Given problem
Reproduce precisely the lines of the listing below, starting with the line that contains "Generate a Blender" and stopping after the line that contains "SC.camera = cam_o"; include nothing else.

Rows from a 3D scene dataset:
----------
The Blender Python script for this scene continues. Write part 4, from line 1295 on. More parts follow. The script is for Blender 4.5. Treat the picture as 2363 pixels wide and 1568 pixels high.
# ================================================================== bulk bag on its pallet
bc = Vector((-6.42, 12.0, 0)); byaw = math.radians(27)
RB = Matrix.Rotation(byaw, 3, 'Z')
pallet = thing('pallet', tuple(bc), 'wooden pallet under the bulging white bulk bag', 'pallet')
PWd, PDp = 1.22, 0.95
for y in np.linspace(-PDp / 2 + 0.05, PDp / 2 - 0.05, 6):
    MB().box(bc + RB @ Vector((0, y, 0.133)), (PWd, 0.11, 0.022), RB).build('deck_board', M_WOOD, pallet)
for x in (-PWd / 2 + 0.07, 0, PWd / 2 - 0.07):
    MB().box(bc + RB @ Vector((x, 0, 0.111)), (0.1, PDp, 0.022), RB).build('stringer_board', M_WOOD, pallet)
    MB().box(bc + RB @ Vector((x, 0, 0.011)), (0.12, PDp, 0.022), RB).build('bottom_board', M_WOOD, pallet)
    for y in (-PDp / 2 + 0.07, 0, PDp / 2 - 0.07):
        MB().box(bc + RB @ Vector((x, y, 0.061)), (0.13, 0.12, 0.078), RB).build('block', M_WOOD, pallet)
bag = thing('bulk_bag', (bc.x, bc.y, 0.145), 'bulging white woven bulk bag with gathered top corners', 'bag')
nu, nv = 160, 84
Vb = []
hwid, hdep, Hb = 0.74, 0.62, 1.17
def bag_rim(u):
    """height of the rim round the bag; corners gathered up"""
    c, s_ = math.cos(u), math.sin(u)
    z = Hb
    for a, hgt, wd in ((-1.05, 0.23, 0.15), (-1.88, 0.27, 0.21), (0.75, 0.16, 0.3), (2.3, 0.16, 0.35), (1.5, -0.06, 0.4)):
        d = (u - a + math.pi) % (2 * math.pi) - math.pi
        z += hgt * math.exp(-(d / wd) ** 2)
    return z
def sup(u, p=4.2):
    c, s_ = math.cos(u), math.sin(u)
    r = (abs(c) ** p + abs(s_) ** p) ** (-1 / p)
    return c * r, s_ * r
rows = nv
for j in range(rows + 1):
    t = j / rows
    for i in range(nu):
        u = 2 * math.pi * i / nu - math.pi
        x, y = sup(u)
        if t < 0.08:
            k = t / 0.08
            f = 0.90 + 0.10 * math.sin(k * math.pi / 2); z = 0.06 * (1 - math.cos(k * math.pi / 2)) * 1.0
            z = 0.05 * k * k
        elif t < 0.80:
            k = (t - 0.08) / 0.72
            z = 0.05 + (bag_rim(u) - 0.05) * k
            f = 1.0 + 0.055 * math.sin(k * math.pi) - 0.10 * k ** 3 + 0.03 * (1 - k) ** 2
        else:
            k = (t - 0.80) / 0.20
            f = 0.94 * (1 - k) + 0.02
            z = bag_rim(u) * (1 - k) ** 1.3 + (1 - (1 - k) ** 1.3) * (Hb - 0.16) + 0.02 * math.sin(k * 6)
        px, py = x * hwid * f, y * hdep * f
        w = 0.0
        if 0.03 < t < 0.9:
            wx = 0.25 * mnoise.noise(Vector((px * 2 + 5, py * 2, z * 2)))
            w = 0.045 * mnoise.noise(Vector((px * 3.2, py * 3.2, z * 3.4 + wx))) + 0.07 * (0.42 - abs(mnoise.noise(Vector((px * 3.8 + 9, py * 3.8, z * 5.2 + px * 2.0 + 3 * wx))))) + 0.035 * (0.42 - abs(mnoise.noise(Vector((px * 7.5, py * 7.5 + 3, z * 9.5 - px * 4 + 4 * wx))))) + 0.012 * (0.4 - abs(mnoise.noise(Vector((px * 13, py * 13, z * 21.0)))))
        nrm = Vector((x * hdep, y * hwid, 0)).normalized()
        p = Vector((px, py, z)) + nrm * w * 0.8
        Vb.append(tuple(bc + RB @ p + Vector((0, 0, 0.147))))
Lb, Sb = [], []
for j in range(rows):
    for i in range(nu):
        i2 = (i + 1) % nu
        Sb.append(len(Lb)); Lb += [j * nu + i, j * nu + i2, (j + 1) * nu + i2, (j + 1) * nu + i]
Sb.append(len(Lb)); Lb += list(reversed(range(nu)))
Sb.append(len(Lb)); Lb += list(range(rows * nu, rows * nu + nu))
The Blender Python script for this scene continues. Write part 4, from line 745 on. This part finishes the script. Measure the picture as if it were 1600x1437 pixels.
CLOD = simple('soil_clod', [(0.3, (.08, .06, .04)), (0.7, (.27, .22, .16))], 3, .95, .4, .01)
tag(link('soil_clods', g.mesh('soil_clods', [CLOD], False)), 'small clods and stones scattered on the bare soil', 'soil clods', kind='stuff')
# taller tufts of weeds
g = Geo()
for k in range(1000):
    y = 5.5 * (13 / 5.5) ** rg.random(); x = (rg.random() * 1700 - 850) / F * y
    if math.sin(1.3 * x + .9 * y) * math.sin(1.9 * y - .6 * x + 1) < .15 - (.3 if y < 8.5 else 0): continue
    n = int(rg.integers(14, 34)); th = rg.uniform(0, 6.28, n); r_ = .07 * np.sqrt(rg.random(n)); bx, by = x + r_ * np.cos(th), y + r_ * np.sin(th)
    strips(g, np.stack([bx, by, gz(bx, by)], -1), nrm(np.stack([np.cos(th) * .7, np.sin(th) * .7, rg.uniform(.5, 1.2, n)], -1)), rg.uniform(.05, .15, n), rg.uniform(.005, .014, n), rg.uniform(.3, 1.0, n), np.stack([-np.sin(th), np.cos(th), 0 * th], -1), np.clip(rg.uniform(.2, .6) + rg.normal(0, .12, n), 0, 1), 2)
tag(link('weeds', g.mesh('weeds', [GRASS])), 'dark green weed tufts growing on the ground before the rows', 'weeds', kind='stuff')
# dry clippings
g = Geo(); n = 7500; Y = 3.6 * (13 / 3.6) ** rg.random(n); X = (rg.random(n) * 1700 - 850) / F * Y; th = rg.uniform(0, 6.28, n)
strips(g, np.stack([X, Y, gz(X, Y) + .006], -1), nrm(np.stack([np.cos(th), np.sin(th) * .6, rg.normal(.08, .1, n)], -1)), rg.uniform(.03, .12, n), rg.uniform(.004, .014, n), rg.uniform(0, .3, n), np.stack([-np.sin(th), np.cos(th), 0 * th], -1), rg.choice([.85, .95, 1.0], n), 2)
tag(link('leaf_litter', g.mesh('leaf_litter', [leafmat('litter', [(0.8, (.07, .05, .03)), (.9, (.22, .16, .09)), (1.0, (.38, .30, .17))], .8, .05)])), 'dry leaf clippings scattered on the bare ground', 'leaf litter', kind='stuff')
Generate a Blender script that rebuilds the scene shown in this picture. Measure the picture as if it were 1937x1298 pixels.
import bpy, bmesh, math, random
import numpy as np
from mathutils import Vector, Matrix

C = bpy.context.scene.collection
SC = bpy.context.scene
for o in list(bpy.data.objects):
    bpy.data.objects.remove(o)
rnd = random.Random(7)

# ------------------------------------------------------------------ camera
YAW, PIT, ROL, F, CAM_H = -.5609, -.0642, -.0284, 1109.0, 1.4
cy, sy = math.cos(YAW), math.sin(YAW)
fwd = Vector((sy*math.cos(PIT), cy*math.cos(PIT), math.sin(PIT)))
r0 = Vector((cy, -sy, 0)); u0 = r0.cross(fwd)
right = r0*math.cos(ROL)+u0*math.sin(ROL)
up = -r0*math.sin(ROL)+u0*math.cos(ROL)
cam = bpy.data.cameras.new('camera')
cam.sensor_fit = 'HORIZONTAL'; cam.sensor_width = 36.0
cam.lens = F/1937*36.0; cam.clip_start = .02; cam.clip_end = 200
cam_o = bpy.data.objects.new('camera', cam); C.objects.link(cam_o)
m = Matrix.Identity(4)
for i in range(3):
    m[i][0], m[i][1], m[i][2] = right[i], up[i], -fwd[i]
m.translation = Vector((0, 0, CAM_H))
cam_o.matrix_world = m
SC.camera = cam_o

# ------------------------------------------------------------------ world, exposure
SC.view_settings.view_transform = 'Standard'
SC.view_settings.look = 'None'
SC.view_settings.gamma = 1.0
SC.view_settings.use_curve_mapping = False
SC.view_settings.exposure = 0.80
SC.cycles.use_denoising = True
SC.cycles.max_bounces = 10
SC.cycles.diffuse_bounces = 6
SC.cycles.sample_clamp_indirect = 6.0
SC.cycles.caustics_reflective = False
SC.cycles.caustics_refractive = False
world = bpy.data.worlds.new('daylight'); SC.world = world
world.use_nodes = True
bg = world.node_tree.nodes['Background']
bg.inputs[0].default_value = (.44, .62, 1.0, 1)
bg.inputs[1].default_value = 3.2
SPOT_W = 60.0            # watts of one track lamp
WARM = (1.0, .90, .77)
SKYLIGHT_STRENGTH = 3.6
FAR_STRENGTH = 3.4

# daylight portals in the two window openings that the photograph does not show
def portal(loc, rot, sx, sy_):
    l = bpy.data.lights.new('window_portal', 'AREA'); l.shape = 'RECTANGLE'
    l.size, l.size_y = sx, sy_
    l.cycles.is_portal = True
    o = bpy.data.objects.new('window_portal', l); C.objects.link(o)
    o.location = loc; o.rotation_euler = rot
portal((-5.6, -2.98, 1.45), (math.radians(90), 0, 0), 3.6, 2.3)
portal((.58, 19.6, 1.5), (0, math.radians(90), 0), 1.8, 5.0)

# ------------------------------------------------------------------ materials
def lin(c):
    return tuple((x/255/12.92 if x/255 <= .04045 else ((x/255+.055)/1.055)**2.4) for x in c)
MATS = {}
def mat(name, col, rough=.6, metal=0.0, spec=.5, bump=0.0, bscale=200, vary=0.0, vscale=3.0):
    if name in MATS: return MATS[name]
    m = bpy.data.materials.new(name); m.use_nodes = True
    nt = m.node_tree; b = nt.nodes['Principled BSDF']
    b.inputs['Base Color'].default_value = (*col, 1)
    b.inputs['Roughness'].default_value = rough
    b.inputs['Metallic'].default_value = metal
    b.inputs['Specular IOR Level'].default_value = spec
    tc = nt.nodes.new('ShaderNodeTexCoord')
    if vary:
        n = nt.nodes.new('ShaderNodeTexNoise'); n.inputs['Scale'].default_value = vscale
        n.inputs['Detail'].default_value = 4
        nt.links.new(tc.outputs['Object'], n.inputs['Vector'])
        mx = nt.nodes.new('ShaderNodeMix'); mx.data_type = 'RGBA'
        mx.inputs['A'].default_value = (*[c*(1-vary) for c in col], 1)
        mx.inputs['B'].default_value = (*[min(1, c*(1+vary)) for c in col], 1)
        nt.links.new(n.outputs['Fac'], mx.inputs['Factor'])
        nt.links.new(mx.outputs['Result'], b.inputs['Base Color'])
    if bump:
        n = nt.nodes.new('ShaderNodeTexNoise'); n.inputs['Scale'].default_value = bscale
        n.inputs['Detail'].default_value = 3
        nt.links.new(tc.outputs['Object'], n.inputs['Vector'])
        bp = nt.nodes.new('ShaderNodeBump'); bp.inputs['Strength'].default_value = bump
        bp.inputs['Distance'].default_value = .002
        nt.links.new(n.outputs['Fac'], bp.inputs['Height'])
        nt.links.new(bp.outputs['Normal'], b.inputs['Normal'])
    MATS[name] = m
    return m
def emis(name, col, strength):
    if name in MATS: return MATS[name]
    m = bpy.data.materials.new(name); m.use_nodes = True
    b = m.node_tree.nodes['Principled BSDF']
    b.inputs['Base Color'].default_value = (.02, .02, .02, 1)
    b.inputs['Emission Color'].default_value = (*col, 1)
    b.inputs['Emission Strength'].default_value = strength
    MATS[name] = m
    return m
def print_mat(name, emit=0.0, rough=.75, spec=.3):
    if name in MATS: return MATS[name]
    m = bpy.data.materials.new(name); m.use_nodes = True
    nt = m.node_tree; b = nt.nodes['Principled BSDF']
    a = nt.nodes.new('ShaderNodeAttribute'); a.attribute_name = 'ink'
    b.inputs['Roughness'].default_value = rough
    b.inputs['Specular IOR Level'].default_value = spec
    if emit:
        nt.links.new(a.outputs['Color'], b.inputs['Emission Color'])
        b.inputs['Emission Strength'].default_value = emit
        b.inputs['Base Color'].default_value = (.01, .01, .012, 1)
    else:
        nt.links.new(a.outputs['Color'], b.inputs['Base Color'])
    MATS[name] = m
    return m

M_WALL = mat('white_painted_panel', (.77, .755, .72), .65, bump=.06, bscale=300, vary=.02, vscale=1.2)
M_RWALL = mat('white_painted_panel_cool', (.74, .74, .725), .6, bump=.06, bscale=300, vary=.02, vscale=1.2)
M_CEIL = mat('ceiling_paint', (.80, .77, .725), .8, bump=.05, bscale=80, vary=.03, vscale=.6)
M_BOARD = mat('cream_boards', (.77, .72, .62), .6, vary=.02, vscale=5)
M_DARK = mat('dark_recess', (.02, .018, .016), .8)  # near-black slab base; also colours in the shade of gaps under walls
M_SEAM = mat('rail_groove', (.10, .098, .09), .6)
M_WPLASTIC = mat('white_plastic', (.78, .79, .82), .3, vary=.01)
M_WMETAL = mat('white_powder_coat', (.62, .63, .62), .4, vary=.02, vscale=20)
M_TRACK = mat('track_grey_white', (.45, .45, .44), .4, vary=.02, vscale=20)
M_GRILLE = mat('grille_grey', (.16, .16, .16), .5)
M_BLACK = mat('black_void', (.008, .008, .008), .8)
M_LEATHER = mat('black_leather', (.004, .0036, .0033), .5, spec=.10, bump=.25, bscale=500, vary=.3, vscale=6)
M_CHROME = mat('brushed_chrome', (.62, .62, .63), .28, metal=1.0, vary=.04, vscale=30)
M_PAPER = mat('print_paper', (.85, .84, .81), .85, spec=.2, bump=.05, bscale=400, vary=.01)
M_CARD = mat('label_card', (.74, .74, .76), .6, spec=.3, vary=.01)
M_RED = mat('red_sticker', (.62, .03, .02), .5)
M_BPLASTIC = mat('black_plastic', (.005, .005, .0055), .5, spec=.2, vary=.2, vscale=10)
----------
Solved exercise
Generate a Blender script that rebuilds the scene shown in this picture. Measure the picture as if it were 1937x1298 pixels.
import bpy, bmesh, math, random
import numpy as np
from mathutils import Vector, Matrix

C = bpy.context.scene.collection
SC = bpy.context.scene
for o in list(bpy.data.objects):
    bpy.data.objects.remove(o)
rnd = random.Random(7)

# ------------------------------------------------------------------ camera
YAW, PIT, ROL, F, CAM_H = -.5609, -.0642, -.0284, 1109.0, 1.4
cy, sy = math.cos(YAW), math.sin(YAW)
fwd = Vector((sy*math.cos(PIT), cy*math.cos(PIT), math.sin(PIT)))
r0 = Vector((cy, -sy, 0)); u0 = r0.cross(fwd)
right = r0*math.cos(ROL)+u0*math.sin(ROL)
up = -r0*math.sin(ROL)+u0*math.cos(ROL)
cam = bpy.data.cameras.new('camera')
cam.sensor_fit = 'HORIZONTAL'; cam.sensor_width = 36.0
cam.lens = F/1937*36.0; cam.clip_start = .02; cam.clip_end = 200
cam_o = bpy.data.objects.new('camera', cam); C.objects.link(cam_o)
m = Matrix.Identity(4)
for i in range(3):
    m[i][0], m[i][1], m[i][2] = right[i], up[i], -fwd[i]
m.translation = Vector((0, 0, CAM_H))
cam_o.matrix_world = m
SC.camera = cam_o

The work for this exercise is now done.